Thick slabs of runway concrete, dubbed "El Toro stone" by designers, will become stepping stones on trails. Much of the 600 acres of pavement on the base will be ground up and used for landscaping.

Smith said he also is working to preserve two water towers, which could be used to catch rainwater and irrigate some of the 150 acres of citrus trees planned for the park.

The Great Park also has funded an oral history project in which Cal State Fullerton students have begun creating a repository of interviews with El Toro veterans.

Another early manifestation of that dedication to history has been the park's search for airplanes and helicopters with a connection to the Marine base.

Tom O'Hara, curator of the Flying Leatherneck Aviation Museum at Marine Corps Air Station Miramar in San Diego, was hired as the Great Park's aviation consultant, and now scouts potential acquisitions throughout the country via e-mail and phone.

Early this month, he flew to an airfield outside New Orleans to see the Lockheed PV-1 Ventura. The 65-year-old plane had sustained major hurricane damage. It was missing a door and tires, and it had a hole in one of its wings. But the craft was a find because it is one of only 3,000 made, O'Hara said.

The plane is likely to be the first of many since the park board has set aside $500,000 to start and maintain an aircraft collection. Park designers and architects across the country point to places such as the Great Park as part of a trend to acknowledge the historic background of public places.

Most urban parks in the 19th and early 20th centuries, such as New York's Central Park, aimed to provide escape from overcrowded urban life, at times razing poor neighborhoods and leaving little sign of them. In contrast, contemporary parks have intentionally retained historical elements, reusing them in new and innovative ways.

A runway at Crissy Field, a 100-acre former Army airstrip near the Golden Gate Bridge in San Francisco that reopened as a park in 2001, is now a popular kite-flying spot.

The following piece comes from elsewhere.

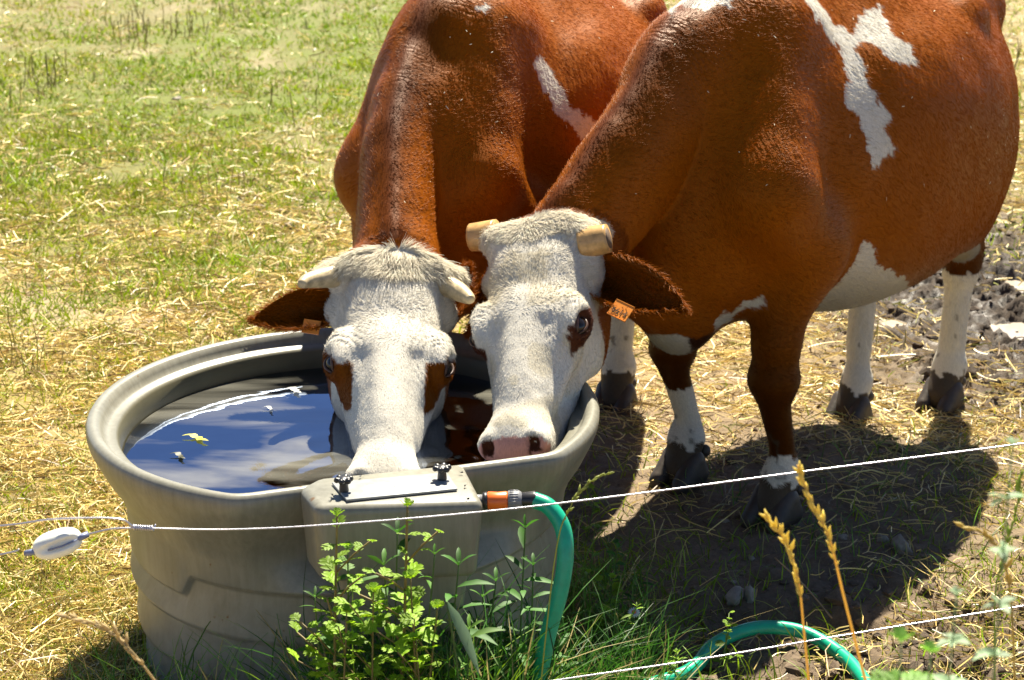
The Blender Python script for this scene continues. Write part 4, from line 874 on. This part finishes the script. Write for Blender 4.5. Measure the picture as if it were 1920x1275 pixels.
extra_w = [(x_0, v_0, (3.0 if x_0 < 900 else 3.2) + .01 * (k % 9), x_0 + random.uniform(-20, 20), 12, .075 + .02 * (k % 3), 'lance', (.07, .18, .02), .003, .25, lb) for k, (x_0, v_0, lb) in enumerate([(590, 1120, 'dark weed at the left end of the weed patch'), (680, 1170, 'dark weed behind the low bright weed at the bottom'), (720, 1060, 'dark-leaved weed between the two tallest weeds'), (815, 1040, 'dark weed under the middle of the valve housing'), (905, 1120, 'dark weed left of the dark weed by the hose'), (950, 1160, 'dark bottom weed left of the hanging hose'), (835, 1230, 'dark weed at the bottom edge under the grey-green leaf'), (960, 1225, 'darkest weed at the bottom edge beside the hose'), (620, 1215, 'dark weed at the bottom edge left of the bright weeds'), (1045, 1180, 'dark weed just right of the hanging hose at the bottom')])]
gw = 'weeds growing in front of the tank'
for (ut, vt, yb, ub, n, Lf, kind, c, sr, t0, lab) in [
    (632, 968, 3.00, 640, 26, .05, 'lobed', G1, .0042, .30, 'tall leafy weed in front of the left knob of the tank'),
    (764, 950, 2.98, 728, 22, .05, 'lobed', G1, .0048, .34, 'tallest weed crossing the fence wire below the right knob'),
    (652, 1030, 3.04, 655, 12, .045, 'lobed', G3, .0032, .5, 'slim bud-tipped weed right behind the leftmost tall weed'),
    (770, 1085, 2.97, 765, 20, .055, 'lobed', G1, .003, .3, 'bushy yellow-green weed right of the tallest weed'),
    (700, 1110, 2.95, 690, 18, .055, 'lobed', G1, .003, .2, 'bushy yellow-green weed between the two tall weeds'),
    (820, 1140, 2.98, 810, 12, .05, 'lobed', G1, .0035, .3, 'short reddish-stemmed weed left of the grey-green leaf'),
    (650, 1150, 2.92, 655, 18, .05, 'lobed', G1, .003, .2, 'low bright weed at the bottom edge under the left tall weed'),
    (780, 1200, 2.92, 790, 18, .05, 'lobed', G1, .003, .2, 'low bright weed at the bottom edge under the right knob'),
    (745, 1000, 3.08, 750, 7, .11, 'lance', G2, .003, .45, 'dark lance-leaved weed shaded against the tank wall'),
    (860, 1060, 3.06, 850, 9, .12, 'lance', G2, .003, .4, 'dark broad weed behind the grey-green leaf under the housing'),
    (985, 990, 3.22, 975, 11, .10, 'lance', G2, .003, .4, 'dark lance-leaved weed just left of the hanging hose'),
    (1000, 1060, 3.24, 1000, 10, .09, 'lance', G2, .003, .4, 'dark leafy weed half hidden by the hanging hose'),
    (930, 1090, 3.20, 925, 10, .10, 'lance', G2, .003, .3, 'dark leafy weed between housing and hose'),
    (880, 1180, 2.98, 880, 9, .10, 'lance', G3, .003, .3, 'mid-green weed with long leaves at the bottom centre')] + extra_w:
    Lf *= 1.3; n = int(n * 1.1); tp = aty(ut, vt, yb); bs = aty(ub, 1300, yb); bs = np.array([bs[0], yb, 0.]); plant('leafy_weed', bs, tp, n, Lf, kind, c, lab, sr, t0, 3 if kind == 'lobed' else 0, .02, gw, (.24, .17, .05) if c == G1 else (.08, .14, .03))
gr_ = 'weeds on the ground right of the hose'
for (u, v, h, n, Lf, kind, c, lab) in [(1095, 1150, .16, 12, .06, 'lance', G3, 'low leafy weed close right of the hanging hose'), (1130, 1205, .17, 14, .05, 'lobed', G1, 'bright weed with small leaves right of the hose foot'), (1175, 1262, .17, 14, .05, 'lance', G1, 'bright weed left of the hose loop'),
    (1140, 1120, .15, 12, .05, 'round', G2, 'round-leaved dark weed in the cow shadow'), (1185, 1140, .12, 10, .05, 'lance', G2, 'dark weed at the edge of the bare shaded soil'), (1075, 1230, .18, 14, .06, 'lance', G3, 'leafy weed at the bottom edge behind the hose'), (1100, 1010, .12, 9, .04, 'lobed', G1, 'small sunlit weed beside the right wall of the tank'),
    (1250, 1290, .09, 12, .04, 'round', G1, 'small round-leaved weed left under the hose loop'), (1345, 1262, .12, 8, .035, 'lobed', G1, 'thin weed standing inside the hose loop'), (1210, 1225, .10, 8, .045, 'lance', G3, 'small weed below the daisy')]:
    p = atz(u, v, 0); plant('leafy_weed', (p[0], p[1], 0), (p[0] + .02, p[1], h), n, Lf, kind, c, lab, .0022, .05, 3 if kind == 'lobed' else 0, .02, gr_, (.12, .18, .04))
# daisy
dp = atz(1185, 1235, 0); da = thing('daisy', 'small white daisy on a thin stalk right of the hose', 'flower', tuple(dp)); link('stem', tube_mesh('stem', spline([np.zeros(3), np.array([-.01, 0, .07]), np.array([0, -.02, .13])], 12), .0014, 6), simple_c((.12, .18, .04)), da)
pe = [];
for k in range(16): a_ = k * math.pi / 8; d = np.array([math.cos(a_), math.sin(a_) * .8 - .2, math.sin(a_) * .5]); pe.append(tube(np.array([d * .004, d * .009, d * .0145]), np.array([.001, .0021, .0012]), 5))
me = soup('petals', pe); me.transform(__import__('mathutils').Matrix.Translation((0, -.02, .132))); link('petals', me, m_lab, da)
bm = bmesh.new(); bmesh.ops.create_icosphere(bm, subdivisions=2, radius=.0045); o = link('disc', bm_mesh('disc', bm), m_or, da); o.location = (0, -.022, .133)
# grey-green single leaf, long grass blades
x0 = []; 
def blades(n, xr, yr, Lr, colr, wd, lean=.35, zb=0.):
    P = np.column_stack([rng.uniform(*xr, n), rng.uniform(*yr, n), np.full(n, zb)]); D = np.column_stack([rng.normal(0, lean, n), rng.normal(-.05, lean * .6, n), np.ones(n)]); D /= np.linalg.norm(D, axis=1)[:, None]
    k = keepout(P[:, 0], P[:, 1]); P, D = P[k], D[k]; n = len(P); L = rng.uniform(*Lr, n); c = np.array(colr) * rng.uniform(.5, 1.4, (n, 1)); c = np.where(rng.random((n, 1)) < .15, np.array([.45, .36, .14]) * rng.uniform(.6, 1.2, (n, 1)), c)
    return ribbons(P, D, L, rng.uniform(.5, 1.2, n) * wd, .28, np.clip(c, 0, .8), 7, side=np.column_stack([np.ones(n), rng.normal(0, .8, n), np.zeros(n)]), droop=.35)
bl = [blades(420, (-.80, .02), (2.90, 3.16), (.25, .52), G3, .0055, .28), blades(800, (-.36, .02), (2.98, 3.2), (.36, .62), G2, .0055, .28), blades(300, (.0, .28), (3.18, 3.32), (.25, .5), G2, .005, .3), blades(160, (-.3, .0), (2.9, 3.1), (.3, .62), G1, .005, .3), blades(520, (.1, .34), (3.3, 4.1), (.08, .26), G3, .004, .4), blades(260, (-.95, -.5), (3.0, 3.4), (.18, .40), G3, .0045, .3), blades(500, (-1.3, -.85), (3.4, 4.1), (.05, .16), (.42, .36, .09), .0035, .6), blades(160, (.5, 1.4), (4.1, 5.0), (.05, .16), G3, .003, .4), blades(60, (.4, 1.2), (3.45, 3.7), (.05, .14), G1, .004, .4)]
o_ = 0; VV, FF, CC = [], [], []
for v, f, c in bl: VV.append(v); FF.append(f + o_); CC.append(c); o_ += len(v)
tag(link('tall_grass', mesh_np('tall_grass', np.vstack(VV), np.vstack(FF), False, np.vstack(CC)), m_grass), kind='stuff')
v, f = leaf_geo(np.zeros(3), np.array([.45, -.15, -.75]), np.array([.3, -.8, .5]), .12, 'lance'); bl_ = thing('broad_leaf_plant', 'single grey-green pointed leaf hanging on a stalk below the tank housing', 'weed', tuple(aty(842, 1300, 2.95) * [1, 1, 0]))
pL = aty(838, 1128, 2.95) - np.array(bl_.location); link('leaf', mesh_np('leaf', np.array(v) + pL, np.array(f), True, np.tile([.20, .30, .18], (len(v), 1))), m_leaf, bl_); link('stem', tube_mesh('stem', spline([np.zeros(3), pL * .6 + [.02, 0, 0], pL], 14), .002, 6), simple_c((.08, .14, .03)), bl_)
# dry seed stalks, close to the camera
def straw_c(c):
    k = ('t',) + c
    if k not in _sc: m = M('dry_stalk'); m.set(c, .5); t = m.n('BsdfTranslucent'); t.inputs[0].default_value = (*c, 1); x = m.n('MixShader', i_Fac=.45); m.l(m.b.outputs[0], x.inputs[1]); m.l(t.outputs[0], x.inputs[2]); m.l(x.outputs[0], m.out.inputs[0]); _sc[k] = m.m
    return _sc[k]
def seedstalk(pts, y, r, colr, lab, seeds, sz=.006, nm='seed_stalk', grp='dry seed stalks in the foreground'):
    path = spline([aty(u, v, y) for u, v in pts], 40); b = np.array([path[0][0], y, 0.]); root = thing(nm, lab, 'grass stalk', tuple(b), grp); path = np.vstack([[b], path]) - b
    link('stem', tube_mesh('stem', path, np.linspace(r, r * .5, len(path)), 7), straw_c(colr), root); V, F_ = [], []
    for i in range(seeds):
        t = .42 + .58 * (i + random.uniform(-.6, .6)) / seeds; t = min(.995, max(.4, t)); j = min(len(path) - 2, int(t * (len(path) - 1))); p = path[j]; an = random.uniform(0, 6.28); sz_ = sz; sz = sz_ * random.uniform(.5, 1.45); d = nrm(nrm(path[j + 1] - path[j]) + random.uniform(.25, .8) * np.array([math.cos(an), math.sin(an) * .6, 0])); q, f = tube(np.array([p, p + d * sz * 1.1, p + d * sz * 2.4]), np.array([.0012, sz * .40, .0004]), 6); V.append((q, f)); sz = sz_
    link('seeds', soup('seeds', V), straw_c(tuple(min(.9, c * 1.1) for c in colr)), root); return root
ST = (.95, .66, .16)
seedstalk([(1660, 1420), (1590, 1150), (1555, 1010), (1525, 950), (1495, 872)], 2.15, .0022, ST, 'taller dry golden seed stalk right of the near hoof', 44, .006)
seedstalk([(1530, 1420), (1508, 1190), (1497, 1090), (1475, 1020), (1432, 964)], 2.2, .002, ST, 'shorter dry golden seed stalk in front of the near hoof', 38, .0058)
seedstalk([(420, 1420), (310, 1300), (250, 1225), (200, 1180), (120, 1155)], 2.3, .0022, (.55, .42, .2), 'drooping dry seed stalk in the bottom left corner', 40, .0065)
seedstalk([(1905, 1500), (1900, 1200), (1885, 1060), (1850, 1005), (1800, 985)], 2.2, .0018, (.55, .42, .12), 'arching thin golden stalk at the right edge', 30, .006)
seedstalk([(1000, 1420), (1040, 1050), (1070, 950), (1105, 905), (1150, 884)], 2.9, .0015, (.35, .38, .08), 'green grass ear leaning over the upper wire by the hose', 26, .005, grp='green grass ears in the foreground')
seedstalk([(1870, 1500), (1865, 1150), (1880, 1050), (1905, 960), (1915, 880)], 2.3, .0015, (.30, .40, .05), 'green grass ear at the right edge among blurred leaves', 26, .006, grp='green grass ears in the foreground')
for (u, vt, c, Lf, kind, n, lab) in [(1898, 835, (.30, .42, .24), .030, 'round', 22, 'silvery green blurred plant at the right edge by the upper wire'), (1793, 1115, (.30, .42, .24), .030, 'round', 24, 'silvery green blurred plant in the bottom right crossing the lower wire'), (1690, 1205, (.20, .40, .05), .05, 'lobed', 18, 'bright green blurred weed at the bottom right'), (1745, 1225, (.20, .40, .05), .04, 'lobed', 12, 'small bright green blurred weed beside the silvery plant')]:
    tp = aty(u, vt, 1.6); plant('foreground_plant', (tp[0] + .02, 1.6, 0), tp, n * 3, Lf * 1.25, kind, c, lab, .002, .55, 0, .01, 'blurred plants close to the camera', (.25, .33, .12))
# thin twig leaning in front of the shaded soil
tg = [atz(1250, 1228, .0), atz(1215, 1165, .06), atz(1185, 1125, .10)]; tw = link('twig', tube_mesh('twig', spline(tg, 16), .0025, 6), simple_c((.32, .2, .1))); rebase(tw, tg[0]); tag(tw, 'thin thorny brown twig leaning beside the daisy', 'twig')
tg = [atz(1560, 1160, .0), atz(1510, 1100, .06), atz(1452, 1045, .12)]; tw = link('twig', tube_mesh('twig', spline(tg, 16), .0022, 6), simple_c((.32, .2, .1))); rebase(tw, tg[0]); tag(tw, 'pale bent twig between the two dry golden stalks', 'twig')
# flies on the tank
fl_n = 0
for (u, v, z, lab) in [(623, 931, .616, 'fly at the left front corner of the lid plate'), (652, 938, .616, 'fly under the left knob at the plate edge'), (620, 942, .612, 'fly on the rim left of the lid plate'), (872, 914, .616, 'fly right of the lid plate on the housing'), (866, 889, .616, 'fly behind the right knob'), (878, 938, .612, 'fly near the right corner of the housing'), (676, 896, .616, 'fly on the back edge of the lid plate')]:
    p = atz(u, v, z); s_ = tube(np.array([[0, -.003, 0], [0, -.001, .001], [0, .003, 0]]), np.array([.0008, .0019, .0006]), 6); w_ = ([(0, 0, .0018), (.003, .0045, .0015), (.001, .0055, .0015), (-.001, .0055, .0015), (-.003, .0045, .0015)], [(0, 1, 2), (0, 3, 4)])
    o = link('fly', soup('fly', [s_, w_]), m_blk); o.location = (p[0], p[1], z + .0035); o.rotation_euler = (0, 0, random.uniform(0, 6)); tag(o, lab, 'fly', 'flies sitting on the tank')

An Army photography lab there has been converted into an educational center.

"The tide has really turned from the idea that a park is a blank piece of paper that you do whatever you want on," said Kristina Hill, director of the landscape architecture program at the University of Virginia. "We've realized that people want a greater connection to the past."

In procuring the Great Park's first airplane, O'Hara, the aviation consultant, spared no attention to detail.

The wings and fuselage will be disassembled and loaded onto two wide-load trucks, then driven to Orange County as early as next month, where the plane will be reassembled and restored at the base at a cost of $70,000.

One key adjustment will be trading its light-blue paint job for olive drab.

"The color scheme in those days was not very exotic," O'Hara said. "We want it to be historically accurate."